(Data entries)
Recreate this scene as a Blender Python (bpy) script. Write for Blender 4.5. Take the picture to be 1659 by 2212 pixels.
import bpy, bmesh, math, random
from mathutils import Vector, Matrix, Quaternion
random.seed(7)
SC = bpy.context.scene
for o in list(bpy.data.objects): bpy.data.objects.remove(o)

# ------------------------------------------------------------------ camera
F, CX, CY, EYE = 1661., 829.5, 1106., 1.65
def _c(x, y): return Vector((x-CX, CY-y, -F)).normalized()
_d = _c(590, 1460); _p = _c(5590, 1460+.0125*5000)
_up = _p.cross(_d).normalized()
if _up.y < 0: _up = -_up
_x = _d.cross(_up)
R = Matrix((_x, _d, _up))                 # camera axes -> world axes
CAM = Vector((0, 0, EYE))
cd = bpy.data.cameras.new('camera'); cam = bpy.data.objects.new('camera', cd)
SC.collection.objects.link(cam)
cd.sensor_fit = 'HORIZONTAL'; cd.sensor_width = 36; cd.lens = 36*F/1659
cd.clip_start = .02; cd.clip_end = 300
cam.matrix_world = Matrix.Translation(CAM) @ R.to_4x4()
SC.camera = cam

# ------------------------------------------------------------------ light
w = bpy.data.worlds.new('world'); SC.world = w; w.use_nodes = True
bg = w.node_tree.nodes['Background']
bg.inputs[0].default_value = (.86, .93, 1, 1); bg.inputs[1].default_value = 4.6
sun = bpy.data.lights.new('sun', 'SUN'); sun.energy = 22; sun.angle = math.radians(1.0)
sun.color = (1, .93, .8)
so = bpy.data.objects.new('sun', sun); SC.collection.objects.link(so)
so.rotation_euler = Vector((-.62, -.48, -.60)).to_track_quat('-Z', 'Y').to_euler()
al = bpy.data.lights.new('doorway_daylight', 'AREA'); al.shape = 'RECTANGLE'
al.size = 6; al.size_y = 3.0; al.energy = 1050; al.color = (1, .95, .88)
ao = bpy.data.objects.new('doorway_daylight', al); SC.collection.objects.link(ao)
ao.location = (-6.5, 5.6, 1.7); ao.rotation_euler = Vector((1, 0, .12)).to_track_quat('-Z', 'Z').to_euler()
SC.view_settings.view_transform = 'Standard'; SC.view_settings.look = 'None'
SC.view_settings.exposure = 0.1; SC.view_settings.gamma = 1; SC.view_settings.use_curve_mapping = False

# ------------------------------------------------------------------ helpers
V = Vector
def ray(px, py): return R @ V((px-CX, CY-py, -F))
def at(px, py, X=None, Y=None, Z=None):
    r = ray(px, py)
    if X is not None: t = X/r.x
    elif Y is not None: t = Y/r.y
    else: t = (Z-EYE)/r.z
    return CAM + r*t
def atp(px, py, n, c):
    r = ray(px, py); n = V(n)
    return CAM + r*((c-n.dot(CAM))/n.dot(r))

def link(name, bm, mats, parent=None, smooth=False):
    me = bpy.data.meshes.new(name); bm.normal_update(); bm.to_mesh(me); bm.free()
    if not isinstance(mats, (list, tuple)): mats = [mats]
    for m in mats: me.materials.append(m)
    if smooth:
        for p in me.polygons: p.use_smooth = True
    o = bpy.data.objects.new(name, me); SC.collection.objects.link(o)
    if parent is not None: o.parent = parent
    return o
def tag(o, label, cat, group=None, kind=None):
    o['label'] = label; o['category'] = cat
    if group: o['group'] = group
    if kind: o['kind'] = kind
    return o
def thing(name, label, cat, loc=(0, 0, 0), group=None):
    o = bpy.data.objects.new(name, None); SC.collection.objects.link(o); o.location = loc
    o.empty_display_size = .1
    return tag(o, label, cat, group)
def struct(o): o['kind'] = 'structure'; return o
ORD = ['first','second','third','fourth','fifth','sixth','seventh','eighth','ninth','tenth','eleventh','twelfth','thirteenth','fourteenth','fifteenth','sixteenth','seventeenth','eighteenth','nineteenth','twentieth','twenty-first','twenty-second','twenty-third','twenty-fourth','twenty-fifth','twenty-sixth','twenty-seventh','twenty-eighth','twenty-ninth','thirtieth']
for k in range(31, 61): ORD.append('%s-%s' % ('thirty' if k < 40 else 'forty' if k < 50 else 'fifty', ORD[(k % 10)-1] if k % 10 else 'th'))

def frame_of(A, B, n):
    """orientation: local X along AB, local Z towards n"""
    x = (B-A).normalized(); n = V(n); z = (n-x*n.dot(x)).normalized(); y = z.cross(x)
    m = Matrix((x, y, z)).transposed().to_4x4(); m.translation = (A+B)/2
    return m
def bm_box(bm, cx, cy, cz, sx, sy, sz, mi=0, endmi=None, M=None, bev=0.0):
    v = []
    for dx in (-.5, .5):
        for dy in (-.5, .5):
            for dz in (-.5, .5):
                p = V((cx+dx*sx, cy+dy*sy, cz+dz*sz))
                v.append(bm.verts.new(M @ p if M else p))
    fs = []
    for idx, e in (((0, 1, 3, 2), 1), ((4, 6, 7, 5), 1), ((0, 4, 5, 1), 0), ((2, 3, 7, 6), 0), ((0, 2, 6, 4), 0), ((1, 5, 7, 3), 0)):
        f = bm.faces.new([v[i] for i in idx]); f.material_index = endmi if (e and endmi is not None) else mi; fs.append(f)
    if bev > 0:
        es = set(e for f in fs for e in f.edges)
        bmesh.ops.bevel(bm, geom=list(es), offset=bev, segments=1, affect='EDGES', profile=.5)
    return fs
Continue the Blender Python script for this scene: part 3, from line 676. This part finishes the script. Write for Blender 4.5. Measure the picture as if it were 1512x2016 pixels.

§ **What is expected**
Stopping at the line containing "SC.camera = cam", please repeat exactly every line from the very start of the entries, that line included, and nothing more.

§ **Response**
Recreate this scene as a Blender Python (bpy) script. Write for Blender 4.5. Take the picture to be 1659 by 2212 pixels.
import bpy, bmesh, math, random
from mathutils import Vector, Matrix, Quaternion
random.seed(7)
SC = bpy.context.scene
for o in list(bpy.data.objects): bpy.data.objects.remove(o)

# ------------------------------------------------------------------ camera
F, CX, CY, EYE = 1661., 829.5, 1106., 1.65
def _c(x, y): return Vector((x-CX, CY-y, -F)).normalized()
_d = _c(590, 1460); _p = _c(5590, 1460+.0125*5000)
_up = _p.cross(_d).normalized()
if _up.y < 0: _up = -_up
_x = _d.cross(_up)
R = Matrix((_x, _d, _up))                 # camera axes -> world axes
CAM = Vector((0, 0, EYE))
cd = bpy.data.cameras.new('camera'); cam = bpy.data.objects.new('camera', cd)
SC.collection.objects.link(cam)
cd.sensor_fit = 'HORIZONTAL'; cd.sensor_width = 36; cd.lens = 36*F/1659
cd.clip_start = .02; cd.clip_end = 300
cam.matrix_world = Matrix.Translation(CAM) @ R.to_4x4()
SC.camera = cam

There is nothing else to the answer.